The rebuilding of the road through Hatfield to Robert Gabriel Mugabe International Airport showed what was possible, and the work done over the last year has simply made the roundabouts more efficient as better design was put in place.

Roundabouts have so many advantages it is surprising that they were not universally adopted as the default where possible. 

For a start they do not break down, like lights, and are not subject to power cuts. Bad accidents might need some kerbing replaced, a simple task and far simpler than digging out the wreckage of a set of lights and panel beating it or buying new.

They also have the advantage of self-regulating in most circumstances. When traffic is lighter drivers do not sit and wait for the lights to change colour; they can move into a near empty intersection. 

This is important late at night when many drivers fear that criminals might be lying in wait at a traffic light, and even if they are not, and cases are rare, many use this as an excuse and in any case police tend to back off on road enforcement at night.

Generally speaking a roundabout will be more efficient at controlling an intersection than a set of traffic lights and the need to slow down as you approach a roundabout ensures that you cannot get those drivers who just floor the accelerator while sounding their horn as they approach. 

There can be some problems if one of the roads going into an intersection is exceptionally busy and the side road is on the left side of that highway.

It can be very difficult for anyone to enter the roundabout since the gap does not appear, but a really first-class road engineer might well be able to find solutions with angled approach roads and the like.

In time flyovers may be needed to replace a roundabout, but the majority of major suburban intersections in Harare are some way off from this next, and very expensive, upgrade and we can get a great many years of useful service out of properly designed and constructed roundabouts. 

Traffic flows will be enhanced and congestion will be reduced significantly since traffic tends to be self-regulating.

A traffic light’s timing sequence often has to be set to cope with the worse case each day, which might only last half an hour, while a roundabout will self-adjust, allowing far more vehicles to move through the intersection in any particular period. 

The design does need to be made reasonably foolproof.
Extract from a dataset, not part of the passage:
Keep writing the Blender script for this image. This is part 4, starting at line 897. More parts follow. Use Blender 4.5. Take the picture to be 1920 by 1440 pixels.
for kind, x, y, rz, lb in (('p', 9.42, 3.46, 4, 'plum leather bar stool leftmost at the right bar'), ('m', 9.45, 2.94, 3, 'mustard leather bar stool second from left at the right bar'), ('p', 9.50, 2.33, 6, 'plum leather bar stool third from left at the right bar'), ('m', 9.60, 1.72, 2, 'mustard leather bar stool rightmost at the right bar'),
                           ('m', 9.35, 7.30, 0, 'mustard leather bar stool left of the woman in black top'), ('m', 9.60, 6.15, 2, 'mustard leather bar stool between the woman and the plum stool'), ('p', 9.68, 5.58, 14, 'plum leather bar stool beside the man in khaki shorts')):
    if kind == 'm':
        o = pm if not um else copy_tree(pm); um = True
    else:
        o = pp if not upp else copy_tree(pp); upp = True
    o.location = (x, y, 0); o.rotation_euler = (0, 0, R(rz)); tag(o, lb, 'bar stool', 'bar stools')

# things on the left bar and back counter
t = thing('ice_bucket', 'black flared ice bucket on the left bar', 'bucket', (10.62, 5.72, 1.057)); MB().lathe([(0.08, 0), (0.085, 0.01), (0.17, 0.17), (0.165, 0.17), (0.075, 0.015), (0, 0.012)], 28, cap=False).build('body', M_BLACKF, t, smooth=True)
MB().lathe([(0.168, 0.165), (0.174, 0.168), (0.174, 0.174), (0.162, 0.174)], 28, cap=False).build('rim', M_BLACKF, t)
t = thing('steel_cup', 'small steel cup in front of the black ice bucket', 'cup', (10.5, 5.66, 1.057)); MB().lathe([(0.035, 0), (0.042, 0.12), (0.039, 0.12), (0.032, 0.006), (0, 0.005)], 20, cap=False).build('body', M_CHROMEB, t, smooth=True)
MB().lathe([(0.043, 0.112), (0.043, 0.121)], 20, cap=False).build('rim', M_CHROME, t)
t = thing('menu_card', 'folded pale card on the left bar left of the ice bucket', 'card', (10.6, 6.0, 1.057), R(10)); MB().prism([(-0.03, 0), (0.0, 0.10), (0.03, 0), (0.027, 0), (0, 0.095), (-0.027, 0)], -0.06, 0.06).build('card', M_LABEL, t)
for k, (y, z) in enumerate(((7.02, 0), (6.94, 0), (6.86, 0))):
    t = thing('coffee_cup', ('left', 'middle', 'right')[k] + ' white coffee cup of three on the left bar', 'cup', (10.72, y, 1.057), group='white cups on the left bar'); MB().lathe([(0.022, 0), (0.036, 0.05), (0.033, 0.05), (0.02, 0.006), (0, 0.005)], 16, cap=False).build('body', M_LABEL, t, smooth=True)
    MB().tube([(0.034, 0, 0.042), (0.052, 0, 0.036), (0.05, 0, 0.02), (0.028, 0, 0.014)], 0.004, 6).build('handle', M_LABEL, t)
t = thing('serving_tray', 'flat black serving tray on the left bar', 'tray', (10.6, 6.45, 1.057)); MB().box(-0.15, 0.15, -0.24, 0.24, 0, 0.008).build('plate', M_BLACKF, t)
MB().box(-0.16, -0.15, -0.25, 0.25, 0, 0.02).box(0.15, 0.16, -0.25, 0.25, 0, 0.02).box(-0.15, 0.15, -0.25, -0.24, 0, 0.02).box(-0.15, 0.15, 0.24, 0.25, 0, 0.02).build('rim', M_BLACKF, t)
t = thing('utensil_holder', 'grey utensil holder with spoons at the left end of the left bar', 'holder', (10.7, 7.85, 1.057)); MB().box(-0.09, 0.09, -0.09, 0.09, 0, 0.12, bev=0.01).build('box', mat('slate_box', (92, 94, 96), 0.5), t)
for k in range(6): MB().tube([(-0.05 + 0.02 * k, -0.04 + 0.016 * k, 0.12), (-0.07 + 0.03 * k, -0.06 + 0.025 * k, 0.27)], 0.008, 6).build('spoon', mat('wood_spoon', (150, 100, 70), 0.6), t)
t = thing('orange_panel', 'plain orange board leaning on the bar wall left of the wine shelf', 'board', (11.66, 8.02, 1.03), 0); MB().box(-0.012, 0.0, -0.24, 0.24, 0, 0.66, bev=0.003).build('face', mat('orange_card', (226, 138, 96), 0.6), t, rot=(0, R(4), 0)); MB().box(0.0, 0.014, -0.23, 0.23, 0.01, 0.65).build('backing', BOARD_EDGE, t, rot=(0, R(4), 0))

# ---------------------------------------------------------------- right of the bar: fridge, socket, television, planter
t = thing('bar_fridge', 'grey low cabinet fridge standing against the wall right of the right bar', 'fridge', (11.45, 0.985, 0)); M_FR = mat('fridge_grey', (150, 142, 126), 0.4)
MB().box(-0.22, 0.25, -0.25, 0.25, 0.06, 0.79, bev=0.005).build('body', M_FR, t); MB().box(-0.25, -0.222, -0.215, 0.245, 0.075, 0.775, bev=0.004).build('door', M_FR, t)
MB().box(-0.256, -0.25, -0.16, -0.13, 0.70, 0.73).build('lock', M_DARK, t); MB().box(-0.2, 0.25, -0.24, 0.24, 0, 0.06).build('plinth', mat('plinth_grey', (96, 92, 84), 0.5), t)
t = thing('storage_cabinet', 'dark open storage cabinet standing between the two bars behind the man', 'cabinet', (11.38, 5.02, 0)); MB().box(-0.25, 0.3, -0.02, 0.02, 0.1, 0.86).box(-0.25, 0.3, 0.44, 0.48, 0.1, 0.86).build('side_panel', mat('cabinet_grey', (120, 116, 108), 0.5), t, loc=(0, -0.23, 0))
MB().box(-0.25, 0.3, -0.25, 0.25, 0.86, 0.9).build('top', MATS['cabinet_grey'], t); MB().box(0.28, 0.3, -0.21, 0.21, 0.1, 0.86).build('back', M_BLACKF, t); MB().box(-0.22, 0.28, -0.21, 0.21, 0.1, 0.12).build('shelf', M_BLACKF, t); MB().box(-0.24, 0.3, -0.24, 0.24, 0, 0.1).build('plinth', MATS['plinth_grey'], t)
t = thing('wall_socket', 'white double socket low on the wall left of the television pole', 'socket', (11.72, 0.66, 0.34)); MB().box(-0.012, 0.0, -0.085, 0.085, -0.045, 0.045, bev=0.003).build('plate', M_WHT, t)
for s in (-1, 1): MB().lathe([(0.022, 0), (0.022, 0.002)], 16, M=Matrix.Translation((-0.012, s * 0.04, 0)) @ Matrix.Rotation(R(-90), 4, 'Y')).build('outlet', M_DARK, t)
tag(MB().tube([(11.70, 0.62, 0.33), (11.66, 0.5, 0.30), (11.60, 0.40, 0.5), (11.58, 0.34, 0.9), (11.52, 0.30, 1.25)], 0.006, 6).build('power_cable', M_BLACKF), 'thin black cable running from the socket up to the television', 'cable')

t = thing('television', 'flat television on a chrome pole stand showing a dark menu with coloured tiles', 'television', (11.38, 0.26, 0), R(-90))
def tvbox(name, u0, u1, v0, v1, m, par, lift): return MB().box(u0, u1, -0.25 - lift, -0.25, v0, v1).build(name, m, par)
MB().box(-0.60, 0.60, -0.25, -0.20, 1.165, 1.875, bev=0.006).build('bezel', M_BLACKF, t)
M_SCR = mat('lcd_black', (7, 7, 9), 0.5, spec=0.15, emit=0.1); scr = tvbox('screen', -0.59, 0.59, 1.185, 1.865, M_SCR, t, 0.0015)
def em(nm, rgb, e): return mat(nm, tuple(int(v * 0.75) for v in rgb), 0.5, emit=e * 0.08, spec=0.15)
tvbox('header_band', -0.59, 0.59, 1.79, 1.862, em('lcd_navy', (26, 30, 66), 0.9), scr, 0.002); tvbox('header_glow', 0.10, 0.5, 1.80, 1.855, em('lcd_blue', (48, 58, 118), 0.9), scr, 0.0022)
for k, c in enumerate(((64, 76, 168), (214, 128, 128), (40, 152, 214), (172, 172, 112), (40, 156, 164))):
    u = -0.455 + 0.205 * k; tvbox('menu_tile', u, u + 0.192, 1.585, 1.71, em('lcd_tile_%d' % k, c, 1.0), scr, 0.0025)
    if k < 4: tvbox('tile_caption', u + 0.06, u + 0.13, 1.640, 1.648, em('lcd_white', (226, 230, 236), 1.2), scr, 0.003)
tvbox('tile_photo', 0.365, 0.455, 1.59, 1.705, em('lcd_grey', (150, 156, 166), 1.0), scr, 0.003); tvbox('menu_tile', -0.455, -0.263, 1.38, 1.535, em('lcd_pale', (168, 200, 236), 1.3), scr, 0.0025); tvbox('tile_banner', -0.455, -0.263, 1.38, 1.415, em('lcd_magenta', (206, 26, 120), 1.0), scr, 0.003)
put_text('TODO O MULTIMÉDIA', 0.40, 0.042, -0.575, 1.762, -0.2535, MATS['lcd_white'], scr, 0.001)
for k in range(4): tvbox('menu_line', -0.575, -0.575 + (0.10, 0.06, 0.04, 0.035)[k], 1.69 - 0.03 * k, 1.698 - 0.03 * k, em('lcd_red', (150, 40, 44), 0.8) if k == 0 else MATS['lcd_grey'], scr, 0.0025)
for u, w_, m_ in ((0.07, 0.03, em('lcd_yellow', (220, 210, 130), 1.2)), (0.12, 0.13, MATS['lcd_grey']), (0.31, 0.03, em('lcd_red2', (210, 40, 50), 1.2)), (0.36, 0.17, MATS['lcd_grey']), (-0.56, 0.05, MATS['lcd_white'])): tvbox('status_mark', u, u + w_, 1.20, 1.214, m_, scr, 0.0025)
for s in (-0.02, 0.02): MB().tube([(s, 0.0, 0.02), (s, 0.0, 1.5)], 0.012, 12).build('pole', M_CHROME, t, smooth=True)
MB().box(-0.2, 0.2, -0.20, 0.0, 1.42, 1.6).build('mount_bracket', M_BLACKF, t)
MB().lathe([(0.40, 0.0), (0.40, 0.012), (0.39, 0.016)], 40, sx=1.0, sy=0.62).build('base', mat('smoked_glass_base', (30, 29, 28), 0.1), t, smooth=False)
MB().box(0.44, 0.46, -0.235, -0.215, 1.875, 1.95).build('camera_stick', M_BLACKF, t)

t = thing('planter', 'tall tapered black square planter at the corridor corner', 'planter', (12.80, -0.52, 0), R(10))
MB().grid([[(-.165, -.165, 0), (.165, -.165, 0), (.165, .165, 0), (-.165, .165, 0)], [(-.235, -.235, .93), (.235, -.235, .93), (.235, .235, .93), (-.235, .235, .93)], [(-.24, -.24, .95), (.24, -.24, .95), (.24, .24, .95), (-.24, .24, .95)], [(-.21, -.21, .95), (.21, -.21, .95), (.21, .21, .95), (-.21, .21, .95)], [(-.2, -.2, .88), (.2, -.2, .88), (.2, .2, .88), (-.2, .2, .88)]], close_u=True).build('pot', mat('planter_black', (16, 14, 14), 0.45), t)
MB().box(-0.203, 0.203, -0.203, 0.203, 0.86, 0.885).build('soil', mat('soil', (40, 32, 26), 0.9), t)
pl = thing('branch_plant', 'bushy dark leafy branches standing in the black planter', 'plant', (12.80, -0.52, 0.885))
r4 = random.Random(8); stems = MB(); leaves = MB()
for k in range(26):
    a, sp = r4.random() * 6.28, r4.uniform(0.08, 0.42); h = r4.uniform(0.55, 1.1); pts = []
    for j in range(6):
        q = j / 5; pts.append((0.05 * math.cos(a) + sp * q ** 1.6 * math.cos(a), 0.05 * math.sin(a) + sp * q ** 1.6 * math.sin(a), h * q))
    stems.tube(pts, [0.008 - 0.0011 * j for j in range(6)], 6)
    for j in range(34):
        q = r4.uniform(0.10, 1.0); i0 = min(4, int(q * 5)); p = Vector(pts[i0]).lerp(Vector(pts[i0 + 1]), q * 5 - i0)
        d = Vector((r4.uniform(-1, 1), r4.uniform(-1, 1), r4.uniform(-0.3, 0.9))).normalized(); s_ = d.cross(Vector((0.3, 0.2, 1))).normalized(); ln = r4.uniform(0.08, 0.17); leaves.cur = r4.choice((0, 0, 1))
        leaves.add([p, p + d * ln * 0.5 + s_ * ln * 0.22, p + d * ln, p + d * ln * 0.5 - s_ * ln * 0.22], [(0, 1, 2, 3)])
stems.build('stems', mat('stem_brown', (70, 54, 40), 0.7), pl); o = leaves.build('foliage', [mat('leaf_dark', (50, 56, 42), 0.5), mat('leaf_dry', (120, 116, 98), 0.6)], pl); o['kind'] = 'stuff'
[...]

We have seen people trying to create new lanes and there will be need for municipal staff to clear out the illegal vending and vendor shacks regularly in the approaches, but this is simpler than trying to repair a set of lights or even put in new light bulbs. 

The major congestion in the city centre needs some work. The fact that Samora Machel Avenue is narrowed each end has been a problem ever since the colonial engineer was denied the required cash to widen it for four blocks each end and that two block extension of Nelson Mandela Avenue to the west has been planned for half a century. 

There are three old buildings that cannot be developed because one day they are to go, but they will probably fall down first at this rate.

A number of traffic professionals have been proposing for the same half century to put a bypass along the Mukuvisi to the south of the city centre, to keep away a large block of traffic, including heavy trucks, that do not want to stop in the city centre but have to pass through as there is no other route. 

A lot of congestion is caused by the need for people to move from one side to the other and it should be possible for that southern bypass to take a lot of the load. 

Having the main national east-west highway running through central Harare is bad enough at the moment and as it is dualised it will become impossible to carry the national traffic in the city centre and the city centre traffic. The national traffic needs to be diverted.

The police, by enforcing rules and directing traffic at broken lights have been trying to at least avoid a total gridlock, but we come remarkably close at times to this and once again we need the road engineers to be brought on board to design and build the modest number of roundabouts, diversions and other works that can showcase a middle-income economy and its capital city.